Data listing:
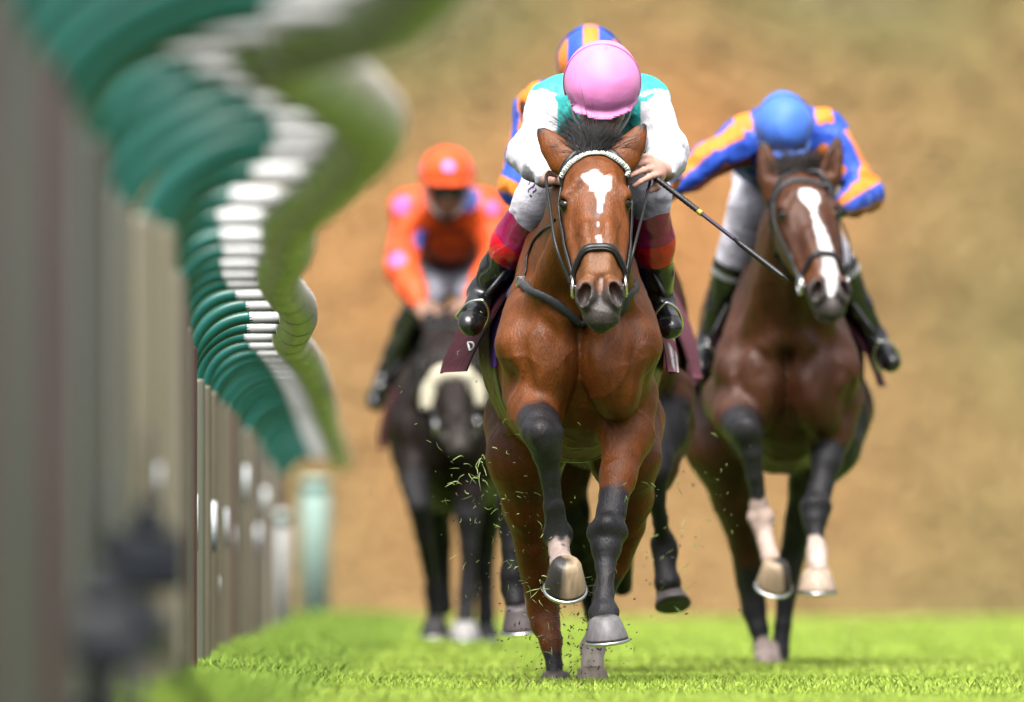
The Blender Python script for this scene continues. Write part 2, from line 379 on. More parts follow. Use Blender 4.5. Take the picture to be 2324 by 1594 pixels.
t = np.clip(-.30 - nv[:, 2] * 1.3 - nv[:, 0] * .75 + .35 * NOISE[0](*V[:len(Ck)].T * np.array([[12], [2.2], [12]]), 1.0) * 1.5, 0, 1)[:, None]  # algae and green grass reflection painted by normal, right side left white as highlight
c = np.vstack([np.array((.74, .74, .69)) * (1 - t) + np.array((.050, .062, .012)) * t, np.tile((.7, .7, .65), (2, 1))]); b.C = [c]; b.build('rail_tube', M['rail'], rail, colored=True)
def rail_at(d): return np.array([np.interp(d, rp[:, 1], rp[:, k]) for k in range(3)])
ds = [22.6, 23.4, 24.2, 25.0, 25.8, 26.6, 27.4, 28.2, 29.0, 29.9, 30.7, 31.4, 32.0, 32.6, 33.2, 33.9, 34.6]; d = 35.6
while d < 91: ds.append(d); d += (1.25 if d < 44 else 1.5) + .25 * random.random()
zone = lambda d: ('blurred near post with a big green goose-neck arm, left of the rail\'s nearest bend' if d < 34 else 'softly blurred post with green goose-neck arm between near and sharp posts' if d < 43.5
                  else 'sharp metal post with green goose-neck arm and white sleeve' if d < 59 else 'blurred distant post with green goose-neck arm towards the rail\'s far end')
for i, d in enumerate(ds):
    R = rail_at(d); k_ = float(big(d)); xp = (np.interp(d, POSTX[:, 0], POSTX[:, 1]) - 1162) * d / FPX + random.uniform(-.012, .012); zt = R[2] - .125 * k_ + random.uniform(-.012, .012); g0 = float(gz(xp, d))
    p = empty('rail_post', (xp, d, g0)); tag(p, zone(d), 'rail post', 'goose-neck posts of the running rail')
    b = MB(); h = zt - g0 + .15; wv, wy = .027 * k_ ** 1.5, .036 * k_; a = np.arange(16) * math.pi / 8; s_ = lambda q: np.sign(q) * np.abs(q) ** .45
    ring_ = np.stack([s_(np.cos(a)) * wv, s_(np.sin(a)) * wy, 0 * a], 1); zs = [g0 - .12, zt - .012, zt - .003, zt]; sc_ = [1, 1, .93, .7]
    V = np.concatenate([ring_ * (k_, k_, 1) + (xp, d, z_) for k_, z_ in zip(sc_, zs)] + [np.array([[xp, d, zt + .001]])]); k = np.arange(16); k2 = (k + 1) % 16
    Qd = np.concatenate([np.stack([j * 16 + k, j * 16 + k2, (j + 1) * 16 + k2, (j + 1) * 16 + k], 1) for j in range(3)]); T = np.stack([48 + k, 48 + k2, np.full(16, 64)], 1)
    tone = np.array([(.082, .085, .065), (.10, .088, .07), (.055, .066, .055), (.055, .030, .034), (.15, .16, .14)][(i * 3) % 5 if random.random() < .8 else 0]) * random.uniform(.7, 1.3) * (1.0 if d < 33 else np.array((1.85, 1.6, 1.35)))
    C = np.tile(tone, (65, 1)); C[np.abs(np.concatenate([np.tile(ring_[:, 0], 4), [0]])) > wv * .97] = (.12, .035, .045)
    b.add(V, Qd, T); b.C = [C]; b.build('post', M['post'], p, colored=True)
    if random.random() < .75 and d > 34:
        b = MB(); zc = random.uniform(.25, .75) * (zt - g0) + g0; hh = random.uniform(.06, .18); b.box((xp + random.uniform(-.009, .012), d - wy - .0015, zc), (random.choice((.009, .022, .03)), .003, hh)); b.build('white_gap_strip', M['strip'], p)  # white patches added to stand in for bright gaps between the posts
    e = R + np.array([-.135 * k_, 0, .0]); rx = e[0] - xp; rz = min(rx, .21 * k_); tt = np.linspace(0, math.pi / 2, 18)
    arc = np.stack([e[0] - np.sin(tt) * rx, np.full(18, d), e[2] - rz + np.cos(tt) * rz], 1); arc = np.vstack([arc, [[xp, d, min(zt - .05, arc[-1, 2] - .02)]]])
    b = MB(); b.tube(arc, .0205 * k_, 14); b.build('curved_arm', M['arm'], p)
    b = MB(); b.tube([e + (-.012, 0, 0), e + (-.01, 0, 0), e + (.045, 0, 0), R + (-.045 * k_, 0, 0)], np.array([.017, .0205, .0205, .021]) * k_, 16); b.build('sleeve', M['white'], p)
    tg = nrm(rail_at(d + .3) - rail_at(d - .3)); b = MB(); b.tube([R - tg * .03, R - tg * .028, R + tg * .028, R + tg * .03], np.array([.0565, .0588, .0588, .0565]) * k_, 20, cap=False); b.C = [np.tile((.6, .62, .5), (len(b.V[0]), 1))]; b.build('collar', M['rail'], p, colored=True)
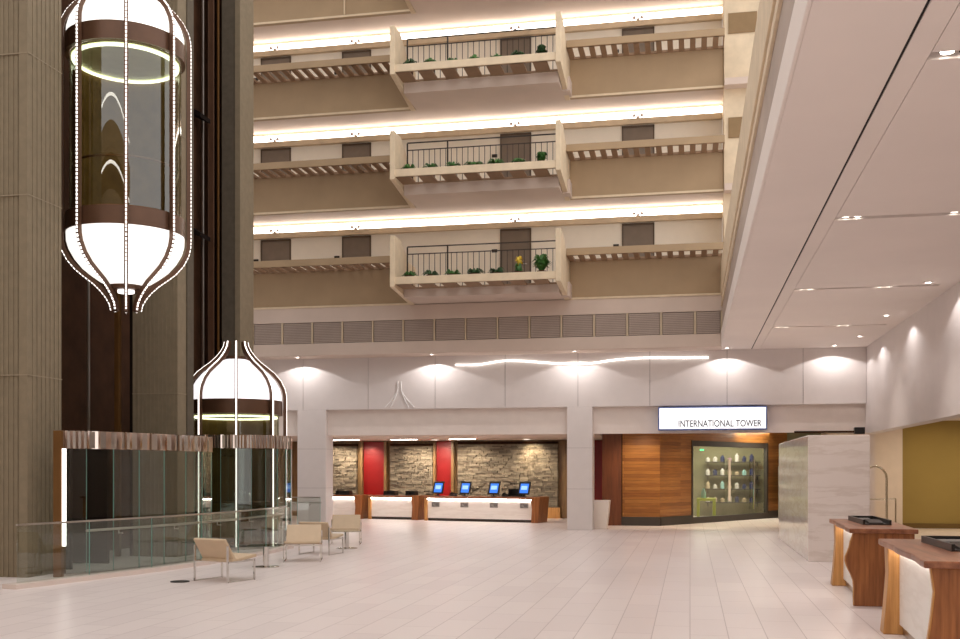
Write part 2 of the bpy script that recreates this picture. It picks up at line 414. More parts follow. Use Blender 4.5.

YOUR GOAL: Reproduce all the entries that precede this task, word for word, minus any pictures.

COMPLETED TASK:
The Blender Python script for this scene continues. Write part 2, from line 379 on. More parts follow. Use Blender 4.5. Take the picture to be 2324 by 1594 pixels.
t = np.clip(-.30 - nv[:, 2] * 1.3 - nv[:, 0] * .75 + .35 * NOISE[0](*V[:len(Ck)].T * np.array([[12], [2.2], [12]]), 1.0) * 1.5, 0, 1)[:, None]  # algae and green grass reflection painted by normal, right side left white as highlight
c = np.vstack([np.array((.74, .74, .69)) * (1 - t) + np.array((.050, .062, .012)) * t, np.tile((.7, .7, .65), (2, 1))]); b.C = [c]; b.build('rail_tube', M['rail'], rail, colored=True)
def rail_at(d): return np.array([np.interp(d, rp[:, 1], rp[:, k]) for k in range(3)])
ds = [22.6, 23.4, 24.2, 25.0, 25.8, 26.6, 27.4, 28.2, 29.0, 29.9, 30.7, 31.4, 32.0, 32.6, 33.2, 33.9, 34.6]; d = 35.6
while d < 91: ds.append(d); d += (1.25 if d < 44 else 1.5) + .25 * random.random()
zone = lambda d: ('blurred near post with a big green goose-neck arm, left of the rail\'s nearest bend' if d < 34 else 'softly blurred post with green goose-neck arm between near and sharp posts' if d < 43.5
                  else 'sharp metal post with green goose-neck arm and white sleeve' if d < 59 else 'blurred distant post with green goose-neck arm towards the rail\'s far end')
for i, d in enumerate(ds):
    R = rail_at(d); k_ = float(big(d)); xp = (np.interp(d, POSTX[:, 0], POSTX[:, 1]) - 1162) * d / FPX + random.uniform(-.012, .012); zt = R[2] - .125 * k_ + random.uniform(-.012, .012); g0 = float(gz(xp, d))
    p = empty('rail_post', (xp, d, g0)); tag(p, zone(d), 'rail post', 'goose-neck posts of the running rail')
    b = MB(); h = zt - g0 + .15; wv, wy = .027 * k_ ** 1.5, .036 * k_; a = np.arange(16) * math.pi / 8; s_ = lambda q: np.sign(q) * np.abs(q) ** .45
    ring_ = np.stack([s_(np.cos(a)) * wv, s_(np.sin(a)) * wy, 0 * a], 1); zs = [g0 - .12, zt - .012, zt - .003, zt]; sc_ = [1, 1, .93, .7]
    V = np.concatenate([ring_ * (k_, k_, 1) + (xp, d, z_) for k_, z_ in zip(sc_, zs)] + [np.array([[xp, d, zt + .001]])]); k = np.arange(16); k2 = (k + 1) % 16
    Qd = np.concatenate([np.stack([j * 16 + k, j * 16 + k2, (j + 1) * 16 + k2, (j + 1) * 16 + k], 1) for j in range(3)]); T = np.stack([48 + k, 48 + k2, np.full(16, 64)], 1)
    tone = np.array([(.082, .085, .065), (.10, .088, .07), (.055, .066, .055), (.055, .030, .034), (.15, .16, .14)][(i * 3) % 5 if random.random() < .8 else 0]) * random.uniform(.7, 1.3) * (1.0 if d < 33 else np.array((1.85, 1.6, 1.35)))
    C = np.tile(tone, (65, 1)); C[np.abs(np.concatenate([np.tile(ring_[:, 0], 4), [0]])) > wv * .97] = (.12, .035, .045)
    b.add(V, Qd, T); b.C = [C]; b.build('post', M['post'], p, colored=True)
    if random.random() < .75 and d > 34:
        b = MB(); zc = random.uniform(.25, .75) * (zt - g0) + g0; hh = random.uniform(.06, .18); b.box((xp + random.uniform(-.009, .012), d - wy - .0015, zc), (random.choice((.009, .022, .03)), .003, hh)); b.build('white_gap_strip', M['strip'], p)  # white patches added to stand in for bright gaps between the posts
    e = R + np.array([-.135 * k_, 0, .0]); rx = e[0] - xp; rz = min(rx, .21 * k_); tt = np.linspace(0, math.pi / 2, 18)
    arc = np.stack([e[0] - np.sin(tt) * rx, np.full(18, d), e[2] - rz + np.cos(tt) * rz], 1); arc = np.vstack([arc, [[xp, d, min(zt - .05, arc[-1, 2] - .02)]]])
    b = MB(); b.tube(arc, .0205 * k_, 14); b.build('curved_arm', M['arm'], p)
    b = MB(); b.tube([e + (-.012, 0, 0), e + (-.01, 0, 0), e + (.045, 0, 0), R + (-.045 * k_, 0, 0)], np.array([.017, .0205, .0205, .021]) * k_, 16); b.build('sleeve', M['white'], p)
    tg = nrm(rail_at(d + .3) - rail_at(d - .3)); b = MB(); b.tube([R - tg * .03, R - tg * .028, R + tg * .028, R + tg * .03], np.array([.0565, .0588, .0588, .0565]) * k_, 20, cap=False); b.C = [np.tile((.6, .62, .5), (len(b.V[0]), 1))]; b.build('collar', M['rail'], p, colored=True)
Write part 2 of the bpy script that recreates this picture. It picks up at line 414. More parts follow. Use Blender 4.5.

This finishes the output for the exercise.